Yes, please finish it and share. Cliffhangers are a bitch when they aren’t on the next page! 
Thanks, Pat, you done a wonderful job with the prompt. Don’t you just love the way the mind works when introduced to one!
Pat Hatt
2017-04-20 09:37:25 - Edit - Reply
The mind can go many a way when it is prompted to do so indeed.
2017-04-20 03:56:25 - Edit - Reply
Quite the mystery. Excellent world building, and great insight to the characters. Well done.
Pat Hatt
2017-04-20 09:37:57 - Edit - Reply
Two for one, works under our sun
DG Hudson
2017-04-20 06:48:15 - Edit - Reply
Well done, Pat. To many kids, living with abuse is all they know. You touched my emotions with this one and I liked the gentle way you had the main character treat the child. Peace and Love is definitely in this story.
Pat Hatt
2017-04-20 09:38:40 - Edit - Reply
Too many indeed. Have to slowly build that trust.

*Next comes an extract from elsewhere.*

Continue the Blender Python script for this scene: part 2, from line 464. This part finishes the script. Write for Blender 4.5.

2017-04-20 07:58:45 - Edit - Reply
Gripping, intriguing and very moving.
I love how you set up the tension between the characters and the way the narrator gradually builds trust with the child while offering little hints of backstory.

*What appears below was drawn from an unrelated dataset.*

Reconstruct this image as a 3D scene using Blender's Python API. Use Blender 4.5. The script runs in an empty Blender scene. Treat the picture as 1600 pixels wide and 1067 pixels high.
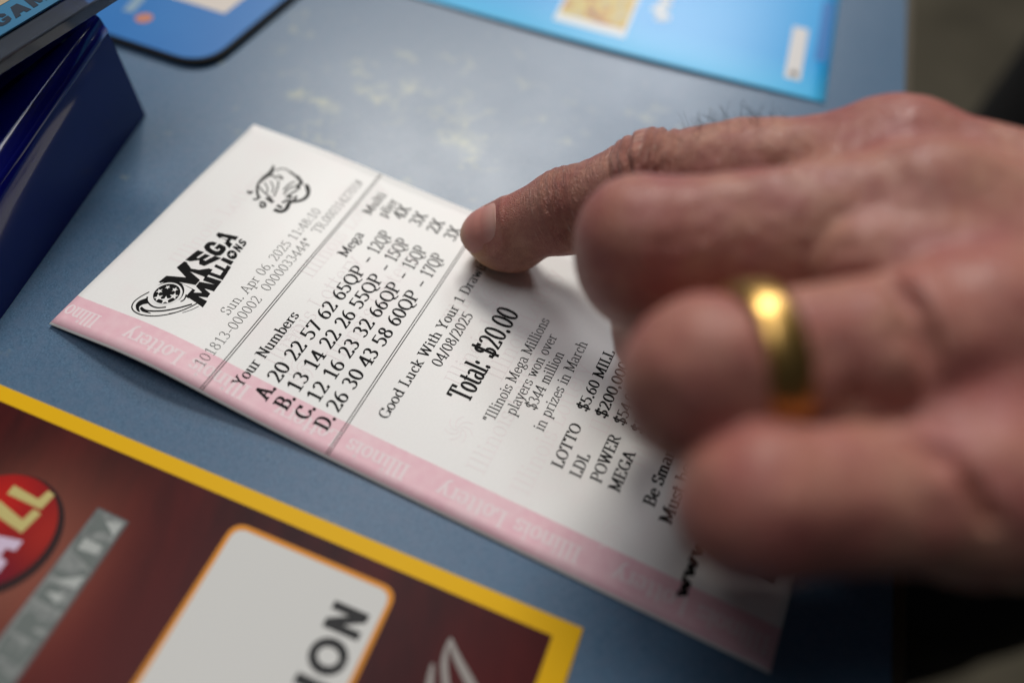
import bpy, bmesh, math, random
import numpy as np
from mathutils import Vector, Matrix, noise
R = math.radians
random.seed(7)
rng = np.random.default_rng(7)
MM = 0.001
sc = bpy.context.scene
col = sc.collection

# ------------------------------------------------------------------ camera
PITCH, ROLL, CAMH = 0.97, -0.132, 163.84
cam = bpy.data.cameras.new('camera')
cam.sensor_width = 36.0; cam.sensor_fit = 'HORIZONTAL'; cam.lens = 1244.0/1600*36
cam.clip_start = 0.01; cam.clip_end = 60
cam.dof.use_dof = True; cam.dof.focus_distance = 0.1940; cam.dof.aperture_fstop = 3.0; cam.dof.aperture_blades = 9
camo = bpy.data.objects.new('camera', cam); col.objects.link(camo)
cp, sp, cr, sr = math.cos(PITCH), math.sin(PITCH), math.cos(ROLL), math.sin(ROLL)
fwd = Vector((0, cp, -sp)); rgt = Vector((1, 0, 0)); dwn = Vector((0, -sp, -cp))
r2 = cr*rgt + sr*dwn; d2 = -sr*rgt + cr*dwn
m = Matrix((r2, -d2, -fwd)).transposed().to_4x4(); m.translation = Vector((0, 0, CAMH*MM))
camo.matrix_world = m
sc.camera = camo

# ------------------------------------------------------------------ world and lamps (ceiling lights of the shop)
w = bpy.data.worlds.new('World'); sc.world = w; w.use_nodes = True
w.node_tree.nodes['Background'].inputs[0].default_value = (0.78, 0.86, 1.0, 1)
w.node_tree.nodes['Background'].inputs[1].default_value = 0.03
sc.view_settings.view_transform = 'Standard'; sc.view_settings.look = 'None'
sc.view_settings.exposure = 0.08; sc.view_settings.gamma = 1.0
sc.render.film_transparent = False
def area(name, loc, target, size, size_y, power, color=(1, 1, 1)):
    l = bpy.data.lights.new(name, 'AREA'); l.shape = 'RECTANGLE'; l.size = size; l.size_y = size_y
    l.energy = power; l.color = color
    o = bpy.data.objects.new(name, l); col.objects.link(o); o.location = loc
    o.rotation_euler = (Vector(target)-Vector(loc)).to_track_quat('-Z', 'Y').to_euler()
    return o
area('ceiling_lamp', (-0.32, 1.87, 1.75), (0, 0.1, 0), 0.9, 0.35, 40, (1.0, 0.96, 0.90))
area('ceiling_lamp', (0.42, 2.73, 1.75), (0, 0.1, 0), 0.7, 0.35, 21, (0.98, 0.98, 1.0))
area('ceiling_lamp', (-0.45, 0.45, 1.85), (0, 0.1, 0), 1.3, 0.5, 10, (0.98, 0.97, 1.0))

# ------------------------------------------------------------------ material helpers
def mat(name, color, rough=0.5, metal=0.0, spec=0.22, sss=0.0, **kw):
    m = bpy.data.materials.new(name); m.use_nodes = True
    b = m.node_tree.nodes['Principled BSDF']
    b.inputs['Base Color'].default_value = (*color, 1); b.inputs['Roughness'].default_value = rough
    b.inputs['Metallic'].default_value = metal; b.inputs['Specular IOR Level'].default_value = spec
    return m
class NT:
    def __init__(s, m): s.t = m.node_tree; s.b = s.t.nodes['Principled BSDF']
    def n(s, typ, **kw):
        nd = s.t.nodes.new(typ)
        for k, v in kw.items():
            if k.startswith('i_'): nd.inputs[k[2:].replace('_', ' ')].default_value = v
            else: setattr(nd, k, v)
        return nd
    def l(s, a, b): s.t.links.new(a, b)
    def coord(s, kind='Object'): return s.n('ShaderNodeTexCoord').outputs[kind]
    def noise(s, vec, scale, detail=4, rough=0.5, dist=0.0):
        nd = s.n('ShaderNodeTexNoise'); nd.inputs['Scale'].default_value = scale
        nd.inputs['Detail'].default_value = detail; nd.inputs['Roughness'].default_value = rough
        nd.inputs['Distortion'].default_value = dist
        s.l(vec, nd.inputs['Vector']); return nd.outputs['Fac']
    def ramp(s, fac, stops, interp='LINEAR'):
        nd = s.n('ShaderNodeValToRGB'); e = nd.color_ramp.elements; nd.color_ramp.interpolation = interp
        while len(e) < len(stops): e.new(0.5)
        for i, (p, c) in enumerate(stops):
            e[i].position = p; e[i].color = (*c, 1) if len(c) == 3 else c
        s.l(fac, nd.inputs[0]); return nd.outputs[0]
    def mix(s, fac, a, b, mode='MIX'):
        nd = s.n('ShaderNodeMix', data_type='RGBA', blend_type=mode)
        for sock, v in ((nd.inputs[0], fac), (nd.inputs[6], a), (nd.inputs[7], b)):
            if isinstance(v, (float, int)): sock.default_value = v
            elif isinstance(v, tuple): sock.default_value = (*v, 1) if len(v) == 3 else v
            else: s.l(v, sock)
        return nd.outputs[2]
    def math(s, op, a, b=0.0, c=0.0, clamp=False):
        nd = s.n('ShaderNodeMath', operation=op); nd.use_clamp = clamp
        for sock, v in ((nd.inputs[0], a), (nd.inputs[1], b), (nd.inputs[2], c)):
            if isinstance(v, (float, int)): sock.default_value = v
            else: s.l(v, sock)
        return nd.outputs[0]
    def mapping(s, vec, scale=(1, 1, 1), rot=(0, 0, 0), loc=(0, 0, 0)):
        nd = s.n('ShaderNodeMapping'); nd.inputs['Scale'].default_value = scale
        nd.inputs['Rotation'].default_value = rot; nd.inputs['Location'].default_value = loc
        s.l(vec, nd.inputs['Vector']); return nd.outputs[0]
    def bump(s, h, strength=0.3, dist=0.0002):
        nd = s.n('ShaderNodeBump'); nd.inputs['Strength'].default_value = strength; nd.inputs['Distance'].default_value = dist
        s.l(h, nd.inputs['Height'])
        s.l(nd.outputs[0], s.b.inputs['Normal']); return nd
    def base(s, c): s.l(c, s.b.inputs['Base Color'])
    def rough(s, c): s.l(c, s.b.inputs['Roughness'])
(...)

And I actually like the cliffhanger. Leaves the reader free to imagine their own happy or sad endings.
Pat Hatt
2017-04-20 09:39:53 - Edit - Reply
That is one good thing about cliffhangers, let’s the readers mind go where it wants.
Sally Stackhouse
2017-04-20 09:04:47 - Edit - Reply
Stuck in a snowstorm with a stranger must be as frightening as being abused. I like the way the need for trust is slowly built up. Let’s hope they are rescued or manage to escape the snow.
Pat Hatt
2017-04-20 09:39:13 - Edit - Reply
Yeah, would be as scary, the not knowing.
Laura Clipson
2017-04-20 09:51:16 - Edit - Reply
This is a great story, very moving. It has made me curious, though! I’d love to know the rest of the story.
Pat Hatt
2017-04-20 14:14:27 - Edit - Reply
Plenty more to tell as in my head it does dwell
J Lenni Dorner
2017-04-24 06:20:30 - Edit - Reply
A very interesting story. I could feel the frustration and the patience, the determination, of the narrator. Good choice for the WEP.